Monday 22 September 2014

Worms reproductive organs???

39 days 20 hours and 21 minutes to go.

I've been thinking about my new album ‘Jenga Society’, which I hope to have out in November and I cast my mind back to my very first ‘album’ which I made in 1968 (yes, you read that correctly, 1968, let me explain).

I was so into rock ‘n’ roll, I so wanted to be a songwriter, I so wanted be in a band and have an album out, that even though I didn’t have a clue, and only basic skills on guitar, I decided I would do it anyway. In this era when you either needed a degree in music or that you could play Led Zeppelin’s (you know what I am going to say here) ‘Stairway To Heaven’ note perfect, to ever be able to show your face on a stage. I, in what would later become the norm in punk rock, created an ad hoc band, wrote some songs with the three chords that I knew so far and created an Indie label (albeit with zero distribution) in which to bring my music out.

The album was recorded with the aid of John Mortimer who had some rudimentary recording equipment and virtually all of  the album was taped in his bedroom. The resulting collection of songs included the occasional electronic crackle of his parent’s fridge turning on and off, that bled through the mains and into the music.

I had a bassist called  Mark Knockles, Pete Hollis played a bit of lead guitar ( he told me not to put ‘clever chords’ in my songs to sound ‘clever’, keeping them simple was the best approach for a good song, I was somewhat relieved to hear this, as it was the ‘clever chords’ I was having the most trouble with). Micky Howard (later to take the drum seat in the legendary Harlow Punk band ‘The Sods’, among other musical accomplishments), contributed a bit of bass and some drums.

Long before the Sex Pistols decided on their name, because it described the sexual organs of the human male. I decided to call my band after the sexual organs of the common worm.
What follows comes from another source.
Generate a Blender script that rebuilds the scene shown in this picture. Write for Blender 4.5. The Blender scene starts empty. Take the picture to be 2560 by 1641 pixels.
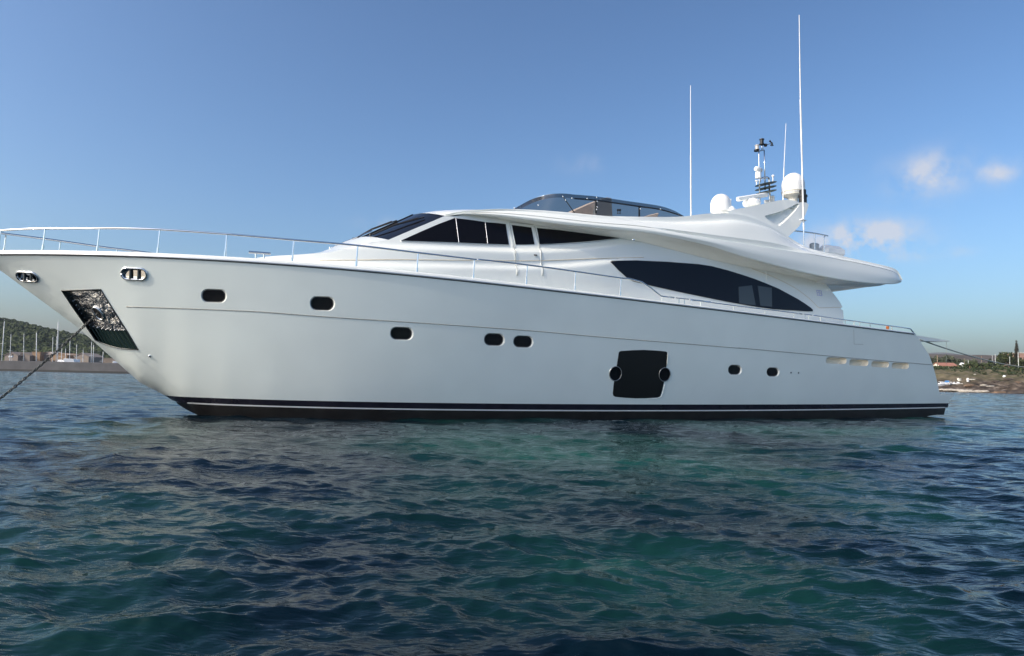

Now I am sorry to say, I have forgotten why I chose to do that but nonetheless I called my band of merry musical travellers, The Seminal Vesicle Band and after persuading local graphic designer Kathy Deeks (now Kathy Baxendale) to create a cover for my album, It was released, not on vinyl but on acetate (acetate discs comprised of an acetate coating on both sides of a metal platter into which the grooves were cut on a lathe. The discs were just to check the ‘cut’ of the album before committing to the stampers that were made to create mass produced vinyl albums.

I wasn't signed and only had pocket money, so could not afford to make any real records but I could stretch to three acetate discs and so came into existence, my first and ultra-rare album ‘Acetate Memories’ (see what I did with the title there?) by the Seminal Vesicle Band and I felt I had ‘arrived’.

I still to this day have a copy (see the attached images) but I have no idea who ended up with the other two ( you lucky, lucky sods you).